Museum Studies graduate student accepted into the Native American Summer Fellowship Program
April 19, 2023 - Talullah Begaye
Historically, Native Americans have been underrepresented in all areas of the museum world except in the collections. Alexis Lucero, who is a Museum Studies graduate student and member of the Isleta Pueblo, is hoping to change that. Thanks to the Peabody Essex Museum in Salem, Massachusetts, Lucero will have the opportunity to help her community by being one of six fellows in the Native American Summer Fellowship Program
“We are receiving the training necessary to shift conversations and make our voices heard. Indigenous voices need to be at the forefront of conversations regarding cultural materials from Native communities,” Lucero said.

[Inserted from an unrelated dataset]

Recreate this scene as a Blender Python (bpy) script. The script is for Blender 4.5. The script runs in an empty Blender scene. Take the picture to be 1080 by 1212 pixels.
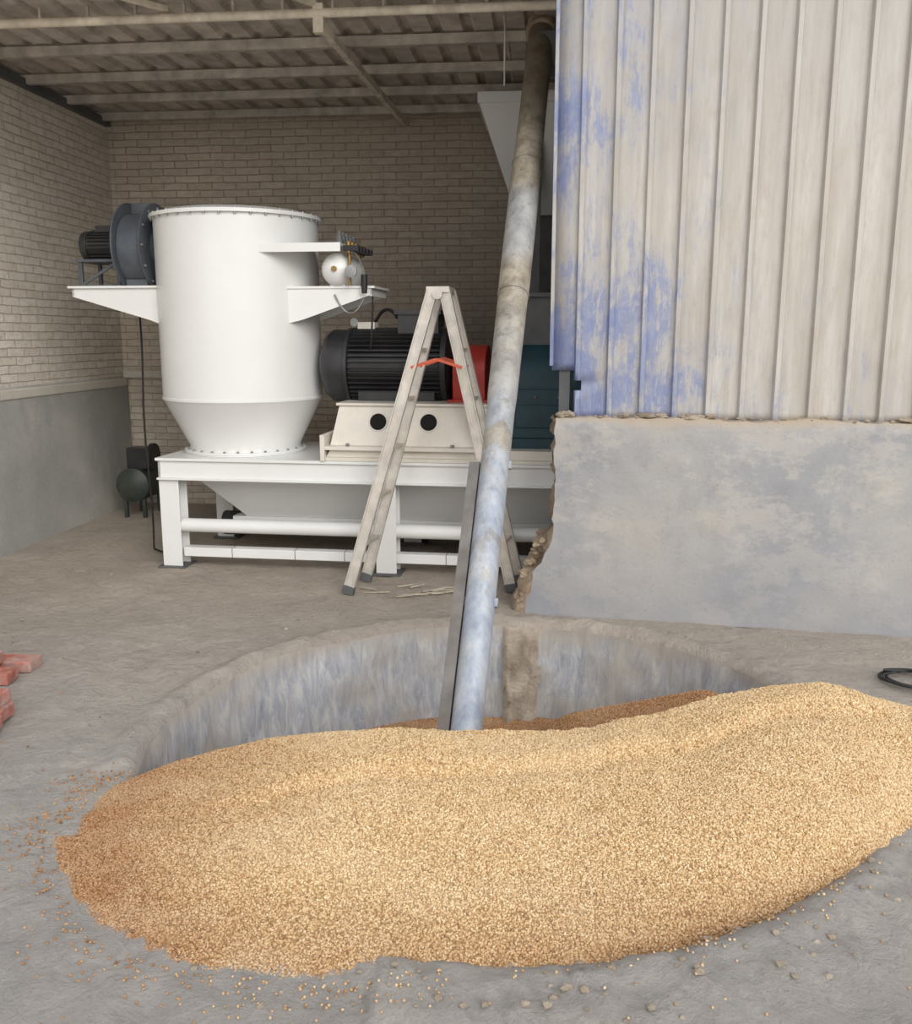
import bpy, bmesh, math, random
import numpy as np
from mathutils import Vector, Matrix, noise
random.seed(4)
SC=bpy.context.scene
COL=SC.collection
try:
    SC.view_settings.view_transform='Standard'
    SC.view_settings.look='None'
except Exception: pass

def s2l(c):
    return tuple(((x/255)/12.92 if x/255<=0.04045 else ((x/255+0.055)/1.055)**2.4) for x in c)+(1,)

# ------------------------------------------------------------------ materials
class NT:
    def __init__(s,name,rough=0.7,metal=0.0):
        m=bpy.data.materials.new(name); m.use_nodes=True
        s.m=m; s.t=m.node_tree; s.n=s.t.nodes; s.b=s.n['Principled BSDF']
        s.b.inputs['Roughness'].default_value=rough; s.b.inputs['Metallic'].default_value=metal
        s._pos=None
    def new(s,t,**k):
        x=s.n.new(t)
        for a,v in k.items(): setattr(x,a,v)
        return x
    def link(s,a,b): s.t.links.new(a,b)
    def pos(s):
        if s._pos is None: s._pos=s.new('ShaderNodeNewGeometry').outputs['Position']
        return s._pos
    def obj(s): return s.new('ShaderNodeTexCoord').outputs['Object']
    def mapv(s,vec,scale=(1,1,1),loc=(0,0,0)):
        x=s.new('ShaderNodeMapping'); x.inputs['Scale'].default_value=scale; x.inputs['Location'].default_value=loc
        s.link(vec,x.inputs['Vector']); return x.outputs[0]
    def noise(s,vec,scale,detail=5,rough=0.6,dist=0):
        x=s.new('ShaderNodeTexNoise'); x.inputs['Scale'].default_value=scale; x.inputs['Detail'].default_value=detail
        x.inputs['Roughness'].default_value=rough; x.inputs['Distortion'].default_value=dist
        s.link(vec,x.inputs['Vector']); return x.outputs['Fac']
    def ramp(s,fac,stops):
        x=s.new('ShaderNodeValToRGB'); e=x.color_ramp.elements
        while len(e)<len(stops): e.new(0.5)
        for i,(p,c) in enumerate(stops):
            e[i].position=p; e[i].color=c if len(c)==4 else s2l(c)
        s.link(fac,x.inputs[0]); return x.outputs[0]
    def bw(s,fac,a,b):
        return s.ramp(fac,[(a,(0,0,0,1)),(b,(1,1,1,1))])
    def mix(s,fac,a,b,mode='MIX'):
        x=s.new('ShaderNodeMix',data_type='RGBA',blend_type=mode)
        if isinstance(fac,(int,float)): x.inputs[0].default_value=fac
        else: s.link(fac,x.inputs[0])
        for v,i in((a,6),(b,7)):
            if isinstance(v,tuple): x.inputs[i].default_value=v if len(v)==4 else s2l(v)
            else: s.link(v,x.inputs[i])
        return x.outputs[2]
    def math(s,op,a,b=0.0,clamp=False):
        x=s.new('ShaderNodeMath',operation=op); x.use_clamp=clamp
        for v,i in((a,0),(b,1)):
            if isinstance(v,(int,float)): x.inputs[i].default_value=v
            else: s.link(v,x.inputs[i])
        return x.outputs[0]
    def sep(s,v):
        x=s.new('ShaderNodeSeparateXYZ'); s.link(v,x.inputs[0]); return x.outputs
    def comb(s,a,b,c=0.0):
        x=s.new('ShaderNodeCombineXYZ')
        for v,i in((a,0),(b,1),(c,2)):
            if isinstance(v,(int,float)): x.inputs[i].default_value=v
            else: s.link(v,x.inputs[i])
        return x.outputs[0]
    def rng(s,v,a,b,c=0.0,d=1.0):
        x=s.new('ShaderNodeMapRange'); x.inputs[1].default_value=a; x.inputs[2].default_value=b
        x.inputs[3].default_value=c; x.inputs[4].default_value=d; s.link(v,x.inputs[0]); return x.outputs[0]
    def color(s,c):
        if isinstance(c,tuple): s.b.inputs['Base Color'].default_value=c if len(c)==4 else s2l(c)
        else: s.link(c,s.b.inputs['Base Color'])
    def bump(s,h,strength=0.5,dist=0.01):
        x=s.new('ShaderNodeBump'); x.inputs['Strength'].default_value=strength; x.inputs['Distance'].default_value=dist
        s.link(h,x.inputs['Height']); s.link(x.outputs[0],s.b.inputs['Normal'])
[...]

Her Fellowship will have her working with Collections Management and Director of Center and Collections Stewardship, Angela Segalla. It will be the first time Lucero will work with Native material in a collections setting. The Native American collection spans 10,000 years of Indigenous visual expression and was begun with the museum’s founding in 1799.
Lucero hopes to take the skills she learns in both collections and leadership back to Yonan An, the Isleta cultural center, to mentor and advise other tribal members who want to pursue careers in the museum field.
“It is important for Native people to have opportunities that train us to become the next leaders in the museum field. Programs like the Peabody’s are trying to address questions of power and the necessary shift in conversations to make our voices heard,” Lucero said.
In her undergraduate program, she was a Mellon Mays Undergraduate Fellow and upon her graduation in 2022, she served as a Native American Scholars Initiative Intern at the American Philosophical Society. Currently, Lucero is the Hibben Museum Partner Fellow and works with Yonan An as an intern-archivist.
The Peabody Essex Museum’s Native American Summer Fellowship Program started as a part of a 2010 Education through Cultural and Historical Organizations grant meant to create more connection to Native American professionals. It matches fellows to available projects and the associated mentor/supervisor to develop skills, their voices, and centering their communities.
The fellowship is a shorter version of PEM’s long-term fellowship, which is 12 to 24 months long. The program has also won the EdCom Excellence in Programming Award in 2015 and in 2016 and 2019 received funding from The Andrew W. Mellon Foundation.
Lucero was inspired by two of her grandparents to use her education to support her people and to work in museums as a way of care-taking knowledge. Along the way, she met Mike Kelly, her mentor, who helped guide her into the field of archival practices.
She hopes that more Native students will see opportunities like this and take the leap to empower themselves and their communities.